WHAT THE TASK ASKS. Skip all pictures. Write out the data below from its first line through the line that contains "obj('wallpaper_strip', bm, 'wallpaper', wl, None)".

MATERIAL PROVIDED.
· · · · ·

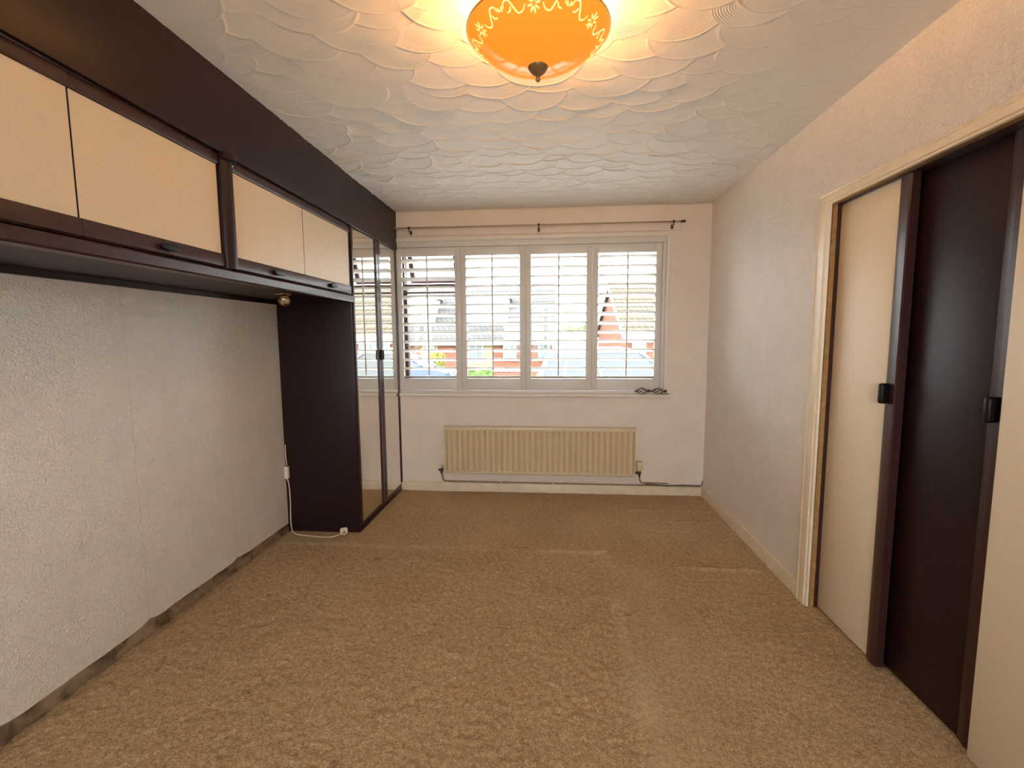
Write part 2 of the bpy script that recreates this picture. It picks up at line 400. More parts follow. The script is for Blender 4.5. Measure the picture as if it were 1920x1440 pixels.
# left wall: bare plaster at the foot, wallpaper in drops above
wl = struct('wall_left', B(XW - 0.15, XW - 0.003, YR, YB + 0.25, -0.03, H), 'bare_plaster', 'left wall with textured wallpaper and a bare plaster strip at the foot')
seams = [YR, -1.77, -1.16, -0.55, 0.06, 0.67, 1.285, 1.900, 2.515, YB]
for i in range(len(seams) - 1):
    zb = 0.058 + random.uniform(-0.006, 0.006)
    bm = new_bm(); y0, y1 = seams[i] + 0.0012, seams[i + 1] - 0.0012
    n = 14; edge_ = [(y0 + (y1 - y0) * k / n, zb + random.uniform(-0.003, 0.003) + (0.012 if k in (0, n) else 0)) for k in range(n + 1)]
    prism(bm, edge_ + [(y1, H), (y0, H)], 'x', XW - 0.003, XW)
    obj('wallpaper_strip', bm, 'wallpaper', wl, None)

# right wall with the built-in wardrobe opening
OY0, OY1, OZ = 0.35, 2.335, 1.948
bm = new_bm()
box(bm, XR, XR + 0.12, OY1 + 0.012, YB + 0.25, -0.03, H + 0.005); box(bm, XR, XR + 0.12, YR, OY0 - 0.012, -0.03, H + 0.005)
box(bm, XR, XR + 0.12, OY0 - 0.012, OY1 + 0.012, OZ + 0.012, H + 0.005)
wr = struct('wall_right', bm, 'wallpaper', 'right wall in textured wallpaper around the sliding doors')
bm = new_bm(); box(bm, 1.86, 1.95, OY0 - 0.1, OY1 + 0.1, -0.03, H); box(bm, XR + 0.12, 1.86, OY1 + 0.012, OY1 + 0.1, -0.03, H); box(bm, XR + 0.12, 1.86, OY0 - 0.1, OY0 - 0.012, -0.03, H)  # unseen backing box behind the doors, put in to keep light out
box(bm, XR + 0.12, 1.86, OY0 - 0.012, OY1 + 0.012, -0.03, 0.0)
struct('wall_closet', bm, 'rear_wall', 'unseen backing of the built-in wardrobe, added to block light behind the sliding doors')
# rear wall with an added, unseen window that brightens the room from behind
RWX0, RWX1, RWZ0, RWZ1 = -1.10, 0.90, 0.75, 2.13
bm = new_bm(); box(bm, XW - 0.15, RWX0, YR - 0.2, YR, -0.03, H); box(bm, RWX1, XR + 0.12, YR - 0.2, YR, -0.03, H)
box(bm, RWX0, RWX1, YR - 0.2, YR, -0.03, RWZ0); box(bm, RWX0, RWX1, YR - 0.2, YR, RWZ1, H)
struct('wall_rear', bm, 'rear_wall', 'plain wall with an opening for the added fill window')
bm = new_bm()
for a_ in ((RWX0, RWX1, RWZ0, RWZ0 + 0.06), (RWX0, RWX1, RWZ1 - 0.06, RWZ1), (RWX0, RWX0 + 0.06, RWZ0 + 0.06, RWZ1 - 0.06), (RWX1 - 0.06, RWX1, RWZ0 + 0.06, RWZ1 - 0.06), (-0.13, -0.07, RWZ0 + 0.06, RWZ1 - 0.06)):
    box(bm, a_[0], a_[1], YR - 0.15, YR - 0.08, a_[2], a_[3], 0.004)
w2 = struct('window_added', bm, 'white_paint', 'added white framed window behind the viewer, lets in extra light')
obj('pane', B(RWX0 + 0.06, -0.13, YR - 0.12, YR - 0.116, RWZ0 + 0.06, RWZ1 - 0.06), 'window_glass', w2, None)
obj('pane', B(-0.07, RWX1 - 0.06, YR - 0.12, YR - 0.116, RWZ0 + 0.06, RWZ1 - 0.06), 'window_glass', w2, None)

# window wall
WX0, WX1, WZ0, WZ1 = -1.345, 0.958, 0.868, 2.168
bm = new_bm()
box(bm, XW - 0.15, WX0, YB, YB + 0.25, -0.5, H + 0.005); box(bm, WX1, XR, YB, YB + 0.25, -0.5, H + 0.005)
box(bm, WX0, WX1, YB, YB + 0.25, -0.5, WZ0); box(bm, WX0, WX1, YB, YB + 0.25, WZ1, H + 0.005)
wb_ = struct('wall_back', bm, 'plaster_wall', 'window wall in cream paint above and below the shutters')
# moulded bead over the window head, broken near its right end
def quad_round(bm, x0, x1, yb, z0, d, h_):
    pr = [(yb, z0), (yb - d * 0.75, z0)] + [(yb - d * (0.75 + 0.25 * math.sin(a)), z0 + h_ * (0.25 + 0.75 * (1 - math.cos(a)))) for a in [PI / 8 * k for k in range(1, 5)]] + [(yb, z0 + h_)]
    return prism(bm, pr, 'x', x0, x1)
bm = quad_round(new_bm(), -1.30, 0.085, YB, 2.156, 0.020, 0.022); quad_round(bm, 0.088, 0.868, YB, 2.158, 0.020, 0.022); quad_round(bm, 0.872, 0.945, YB, 2.159, 0.016, 0.020)
o = struct('trim_1', bm, 'white_paint', 'white moulded bead along the top of the window opening')
o = struct('trim_2', B(0.944, 0.972, YB - 0.006, YB + 0.11, WZ0, 2.165, 0.003), 'white_paint', 'white painted edge strip at the right of the window opening')

# skirting boards
def skirting(name, poly, axis, a0, a1, label):
    struct(name, prism(new_bm(), poly, axis, a0, a1), 'skirting_paint', label)
skirting('baseboard_back', [(YB, -0.02), (YB - 0.016, -0.02), (YB - 0.016, 0.062), (YB - 0.010, 0.076), (YB, 0.078)], 'x', -1.31, XR, 'scuffed cream skirting board under the radiator')
skirting('baseboard_right', [(XR, -0.02), (XR - 0.015, -0.02), (XR - 0.015, 0.066), (XR - 0.009, 0.078), (XR, 0.080)], 'y', 2.432, YB - 0.016, 'cream skirting board along the right wall')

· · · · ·

CORRECT RESPONSE.
Write part 2 of the bpy script that recreates this picture. It picks up at line 400. More parts follow. The script is for Blender 4.5. Measure the picture as if it were 1920x1440 pixels.
# left wall: bare plaster at the foot, wallpaper in drops above
wl = struct('wall_left', B(XW - 0.15, XW - 0.003, YR, YB + 0.25, -0.03, H), 'bare_plaster', 'left wall with textured wallpaper and a bare plaster strip at the foot')
seams = [YR, -1.77, -1.16, -0.55, 0.06, 0.67, 1.285, 1.900, 2.515, YB]
for i in range(len(seams) - 1):
    zb = 0.058 + random.uniform(-0.006, 0.006)
    bm = new_bm(); y0, y1 = seams[i] + 0.0012, seams[i + 1] - 0.0012
    n = 14; edge_ = [(y0 + (y1 - y0) * k / n, zb + random.uniform(-0.003, 0.003) + (0.012 if k in (0, n) else 0)) for k in range(n + 1)]
    prism(bm, edge_ + [(y1, H), (y0, H)], 'x', XW - 0.003, XW)
    obj('wallpaper_strip', bm, 'wallpaper', wl, None)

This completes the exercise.